The policy at issue obligated the insurer to "advance Costs of Defense for any payments made on behalf of the Directors and Officers . . . prior to the final disposition of any Claim . . . on the condition that the Directors and Officers . . . provide a written undertaking satisfactory to the Insurer providing that in the event it is finally established that the Insurer has no liability under [the] Policy to Directors and Officers . . . for such Claim, such Directors and Officers . . . agree to repay the Insurer upon demand all Costs of Defense advanced on their behalf by virtue of this provision." The policy also contains a fraud exclusion, which stated that "[the insurer] shall not be liable to make any payment for Loss in connection with any Claim made against the Directors or Officers . . . brought about or contributed to by the fraudulent, dishonest, or criminal acts of the Directors or Officers or Company; provided, however that this exclusion shall not apply unless a judgment or final adjudication established in fact that such conduct did occur."

The directors and officers of the company were named as defendants in 13 separate lawsuits pending in a multi-district litigation action in the United States District Court for the Western District of Tennessee and in two Alabama state courts. The individuals tendered these actions to the insurer and the insurer advanced approximately $2.87 million in defense costs pursuant to the policy. The insurer subsequently filed the instant action to rescind and/or determine its obligations under the policy. In February 2005, two of the directors and officers pled guilty to conspiracy to commit insurance fraud and mail fraud in a proceeding in the United States District Court for the Eastern District of Virginia. The insurer subsequently stopped advancing defense costs to the two directors and officers who pled guilty to criminal acts. The two directors and officers then filed the instant motion for a preliminary injunction, seeking to force the insurer to continue advancing their defense costs.

The court first considered whether a preliminary injunction was the appropriate form of relief in this case and rejected the insurer's argument that an injunction was improper because the defendants' claims were based on alleged breach of contract, which can be quantified and remedied by monetary awards.
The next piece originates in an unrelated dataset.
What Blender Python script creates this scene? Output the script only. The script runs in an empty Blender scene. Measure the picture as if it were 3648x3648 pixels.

The court stated that in this case "there is more at stake than the award of monetary damages due to breach of contract" because the moving defendants "face the potential of irreparable harm due to the massive and complex civil lawsuits pending against them and the risk of losing the benefit of long-standing counsel in those cases." The court also declined to apply the stricter mandatory injunction standard that is applicable when a party seeks an injunction that modifies the status quo. Here, the court held that it was the insurer that changed the status quo by ending its advancement of defense costs and that the moving defendants were not seeking a complete adjudication of their rights under the policy at the injunction stage. The court also held, relying on In re Worldcom, Inc., 354 F.Supp.2d 455, 463 (S.D.N.Y.2005), that the plain language of the policy obligated the insurer to advance defense costs and ordering a party to perform its contractual obligations is not a modification of the status quo.
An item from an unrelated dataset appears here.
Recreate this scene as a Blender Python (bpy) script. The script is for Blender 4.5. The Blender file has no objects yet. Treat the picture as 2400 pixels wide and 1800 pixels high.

The court then proceeded to analyze the applicable preliminary injunction factors. The court found that the moving defendants had satisfied their burden of establishing the likelihood of irreparable harm if the motion were denied because moving defendants would be unable to pay for their defense absent advancement from the insurer and thus "denial of a preliminary injunction would essentially cripple Moving Defendants' defense and leave them with no ability to defend their interests in the [underlying] litigation." Notwithstanding its finding that the insureds would be unable to pay the costs of their own defense, the court downplayed the likelihood of irreparable harm to the insurer from an injunction, reasoning that "[the insurer] cannot be irreparably harmed by doing that which it agreed to do under the plain language of the Policy or by doing what it was contractually obligated to do." The court also noted that if the insurer were successful in its coverage/rescission action it would be able to seek reimbursement of the funds it advanced to cover the defense of the underlying actions from those same insureds.
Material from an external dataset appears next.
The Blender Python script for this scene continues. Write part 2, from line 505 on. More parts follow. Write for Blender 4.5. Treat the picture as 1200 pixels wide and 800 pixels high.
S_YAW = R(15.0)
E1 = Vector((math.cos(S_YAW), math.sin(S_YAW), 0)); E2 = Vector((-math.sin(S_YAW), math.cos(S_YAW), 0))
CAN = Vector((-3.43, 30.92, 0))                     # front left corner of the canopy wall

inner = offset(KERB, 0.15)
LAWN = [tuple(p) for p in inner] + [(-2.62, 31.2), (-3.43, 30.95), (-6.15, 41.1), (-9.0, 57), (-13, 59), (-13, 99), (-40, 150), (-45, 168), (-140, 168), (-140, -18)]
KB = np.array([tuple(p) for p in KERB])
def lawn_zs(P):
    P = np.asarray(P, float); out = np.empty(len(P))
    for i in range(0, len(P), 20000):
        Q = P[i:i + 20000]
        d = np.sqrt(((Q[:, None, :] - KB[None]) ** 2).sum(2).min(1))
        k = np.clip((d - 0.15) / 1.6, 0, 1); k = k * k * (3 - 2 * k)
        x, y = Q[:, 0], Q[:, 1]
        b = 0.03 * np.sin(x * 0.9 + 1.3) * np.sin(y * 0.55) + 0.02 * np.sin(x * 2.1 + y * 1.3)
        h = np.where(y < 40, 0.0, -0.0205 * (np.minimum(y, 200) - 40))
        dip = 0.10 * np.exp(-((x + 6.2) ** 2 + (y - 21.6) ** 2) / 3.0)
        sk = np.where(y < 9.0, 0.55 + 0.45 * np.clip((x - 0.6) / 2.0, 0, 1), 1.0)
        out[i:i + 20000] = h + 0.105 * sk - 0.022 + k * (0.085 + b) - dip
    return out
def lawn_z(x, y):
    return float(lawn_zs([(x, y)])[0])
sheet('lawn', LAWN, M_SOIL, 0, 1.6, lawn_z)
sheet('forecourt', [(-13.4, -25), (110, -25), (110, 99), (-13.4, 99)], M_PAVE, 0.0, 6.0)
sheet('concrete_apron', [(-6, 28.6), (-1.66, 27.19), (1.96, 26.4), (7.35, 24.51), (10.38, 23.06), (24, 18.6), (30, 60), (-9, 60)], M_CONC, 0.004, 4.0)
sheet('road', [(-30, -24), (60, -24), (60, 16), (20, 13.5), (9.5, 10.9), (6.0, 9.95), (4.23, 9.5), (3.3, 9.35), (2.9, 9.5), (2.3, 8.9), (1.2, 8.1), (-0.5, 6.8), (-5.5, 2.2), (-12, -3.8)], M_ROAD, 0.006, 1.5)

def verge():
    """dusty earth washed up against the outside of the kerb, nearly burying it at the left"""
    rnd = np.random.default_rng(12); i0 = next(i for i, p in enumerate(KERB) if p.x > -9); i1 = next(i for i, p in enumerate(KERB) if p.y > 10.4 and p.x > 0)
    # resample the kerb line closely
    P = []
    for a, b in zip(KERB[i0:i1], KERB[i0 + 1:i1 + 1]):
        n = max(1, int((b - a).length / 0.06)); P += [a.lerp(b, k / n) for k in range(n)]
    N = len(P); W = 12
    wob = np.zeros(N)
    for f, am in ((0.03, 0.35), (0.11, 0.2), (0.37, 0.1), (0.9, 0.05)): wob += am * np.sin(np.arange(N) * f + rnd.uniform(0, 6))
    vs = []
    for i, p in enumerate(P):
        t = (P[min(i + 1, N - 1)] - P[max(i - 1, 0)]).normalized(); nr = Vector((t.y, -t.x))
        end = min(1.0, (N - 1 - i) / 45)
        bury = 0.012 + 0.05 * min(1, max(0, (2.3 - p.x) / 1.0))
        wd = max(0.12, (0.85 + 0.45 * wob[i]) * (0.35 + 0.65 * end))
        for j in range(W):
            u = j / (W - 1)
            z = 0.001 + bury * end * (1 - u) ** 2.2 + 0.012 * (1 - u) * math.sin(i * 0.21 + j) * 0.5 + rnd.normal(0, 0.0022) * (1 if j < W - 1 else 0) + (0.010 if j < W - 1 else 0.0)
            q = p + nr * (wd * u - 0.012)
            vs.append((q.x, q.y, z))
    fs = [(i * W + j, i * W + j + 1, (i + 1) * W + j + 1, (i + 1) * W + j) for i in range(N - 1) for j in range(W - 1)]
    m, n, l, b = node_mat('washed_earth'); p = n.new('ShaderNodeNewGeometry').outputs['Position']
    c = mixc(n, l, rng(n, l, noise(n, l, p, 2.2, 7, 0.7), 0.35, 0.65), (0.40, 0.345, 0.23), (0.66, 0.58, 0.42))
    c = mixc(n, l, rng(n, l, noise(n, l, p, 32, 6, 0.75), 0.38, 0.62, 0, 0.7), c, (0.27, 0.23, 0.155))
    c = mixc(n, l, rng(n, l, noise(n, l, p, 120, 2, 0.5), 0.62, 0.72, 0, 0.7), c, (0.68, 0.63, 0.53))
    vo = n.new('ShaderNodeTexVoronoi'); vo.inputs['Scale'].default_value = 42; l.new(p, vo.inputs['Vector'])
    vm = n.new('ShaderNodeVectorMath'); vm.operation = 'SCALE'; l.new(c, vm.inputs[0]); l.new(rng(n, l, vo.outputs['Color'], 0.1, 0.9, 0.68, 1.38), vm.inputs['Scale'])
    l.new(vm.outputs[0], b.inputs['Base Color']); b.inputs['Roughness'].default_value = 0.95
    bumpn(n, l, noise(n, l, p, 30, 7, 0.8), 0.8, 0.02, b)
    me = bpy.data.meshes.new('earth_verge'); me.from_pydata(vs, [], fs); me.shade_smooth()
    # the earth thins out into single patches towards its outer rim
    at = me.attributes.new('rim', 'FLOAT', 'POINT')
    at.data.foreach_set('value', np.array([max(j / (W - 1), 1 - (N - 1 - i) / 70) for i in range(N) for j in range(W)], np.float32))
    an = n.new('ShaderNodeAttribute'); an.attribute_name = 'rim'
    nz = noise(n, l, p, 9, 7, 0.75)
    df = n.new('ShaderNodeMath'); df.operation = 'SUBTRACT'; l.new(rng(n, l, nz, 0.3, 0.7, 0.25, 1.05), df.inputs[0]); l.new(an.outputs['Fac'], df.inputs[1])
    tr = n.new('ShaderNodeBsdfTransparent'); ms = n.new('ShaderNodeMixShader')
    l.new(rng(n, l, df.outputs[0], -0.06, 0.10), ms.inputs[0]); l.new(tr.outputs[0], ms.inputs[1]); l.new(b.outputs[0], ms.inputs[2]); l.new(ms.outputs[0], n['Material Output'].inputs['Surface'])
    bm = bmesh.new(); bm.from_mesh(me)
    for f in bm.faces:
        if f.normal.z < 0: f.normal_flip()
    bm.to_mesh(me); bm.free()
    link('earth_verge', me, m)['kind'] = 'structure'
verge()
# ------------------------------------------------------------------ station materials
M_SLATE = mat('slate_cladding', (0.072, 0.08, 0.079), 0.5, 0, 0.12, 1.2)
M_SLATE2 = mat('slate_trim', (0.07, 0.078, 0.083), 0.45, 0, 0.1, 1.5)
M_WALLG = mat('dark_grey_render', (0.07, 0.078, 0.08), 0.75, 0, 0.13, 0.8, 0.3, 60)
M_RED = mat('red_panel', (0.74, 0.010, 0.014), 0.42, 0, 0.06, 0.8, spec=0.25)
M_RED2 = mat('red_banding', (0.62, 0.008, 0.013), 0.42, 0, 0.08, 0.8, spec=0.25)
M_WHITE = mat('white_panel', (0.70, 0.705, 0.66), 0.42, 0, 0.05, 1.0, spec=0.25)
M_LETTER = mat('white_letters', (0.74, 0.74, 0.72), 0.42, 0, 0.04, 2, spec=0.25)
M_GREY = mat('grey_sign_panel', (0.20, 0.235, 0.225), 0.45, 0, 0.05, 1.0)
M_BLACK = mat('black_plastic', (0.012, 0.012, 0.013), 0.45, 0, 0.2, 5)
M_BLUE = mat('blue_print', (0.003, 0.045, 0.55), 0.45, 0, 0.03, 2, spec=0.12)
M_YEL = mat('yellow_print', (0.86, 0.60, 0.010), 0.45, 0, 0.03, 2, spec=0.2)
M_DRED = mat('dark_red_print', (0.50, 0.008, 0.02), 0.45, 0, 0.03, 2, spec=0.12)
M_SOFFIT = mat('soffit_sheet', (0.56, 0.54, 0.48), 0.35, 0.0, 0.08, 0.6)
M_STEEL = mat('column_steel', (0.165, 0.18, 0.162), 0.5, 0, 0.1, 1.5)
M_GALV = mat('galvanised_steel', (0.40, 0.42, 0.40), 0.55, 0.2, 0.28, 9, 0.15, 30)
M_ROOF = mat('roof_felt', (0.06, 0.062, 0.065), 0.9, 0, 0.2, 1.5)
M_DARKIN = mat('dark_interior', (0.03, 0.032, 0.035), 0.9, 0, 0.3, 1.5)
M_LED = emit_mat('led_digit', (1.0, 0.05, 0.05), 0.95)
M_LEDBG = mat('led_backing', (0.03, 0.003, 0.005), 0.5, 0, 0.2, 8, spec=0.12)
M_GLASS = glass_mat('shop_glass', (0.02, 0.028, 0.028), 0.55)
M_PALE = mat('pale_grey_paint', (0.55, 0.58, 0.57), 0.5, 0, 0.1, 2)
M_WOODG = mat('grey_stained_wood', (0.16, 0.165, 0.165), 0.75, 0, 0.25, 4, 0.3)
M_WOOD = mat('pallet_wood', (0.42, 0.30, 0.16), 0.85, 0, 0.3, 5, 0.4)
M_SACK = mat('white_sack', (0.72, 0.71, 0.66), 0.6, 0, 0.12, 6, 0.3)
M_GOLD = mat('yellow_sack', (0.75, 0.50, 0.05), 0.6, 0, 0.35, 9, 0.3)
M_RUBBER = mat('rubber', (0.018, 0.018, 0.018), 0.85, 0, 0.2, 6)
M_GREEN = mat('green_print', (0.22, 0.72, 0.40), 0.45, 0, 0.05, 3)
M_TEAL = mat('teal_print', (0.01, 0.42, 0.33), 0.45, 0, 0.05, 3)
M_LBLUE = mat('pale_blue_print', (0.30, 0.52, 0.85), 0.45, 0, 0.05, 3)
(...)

With respect to the moving defendants' likelihood of success on the merits, the court noted that a moving party is not required to make a strong showing that it is likely to succeed on the merits where the balance of harms tips in its favor. Here, the court held that the moving defendants "have demonstrated that the balance of the hardships tilts decidedly in their favor because they face serious, imminent, and irreparable harm as a result of Plaintiff withholding the costs of defense." Moreover, the court noted that it had not decided the full effect of the guilty pleas and thus it was unclear whether the insurer would prevail on its fraud exclusion defense. The court also held that "[p]ublic policy is served by requiring Plaintiff to continue forwarding the costs of defense to Moving Defendants because it is in the public interest to see parties abide by their contractual obligations."

Finally, the court waived the requirement under Fed. R. Civ. P. 65 that the insureds post a bond prior to issuance of the preliminary injunction because the insureds filed affidavits indicating "that they lack the financial resources to pay for the costs of their defense in the [underlying] litigation." Based on these affidavits, the court concluded "it is clear that Moving Defendants lack the financial resources and assets to post a bond in a meaningful amount," and that "a bond of zero dollars is appropriate in this case."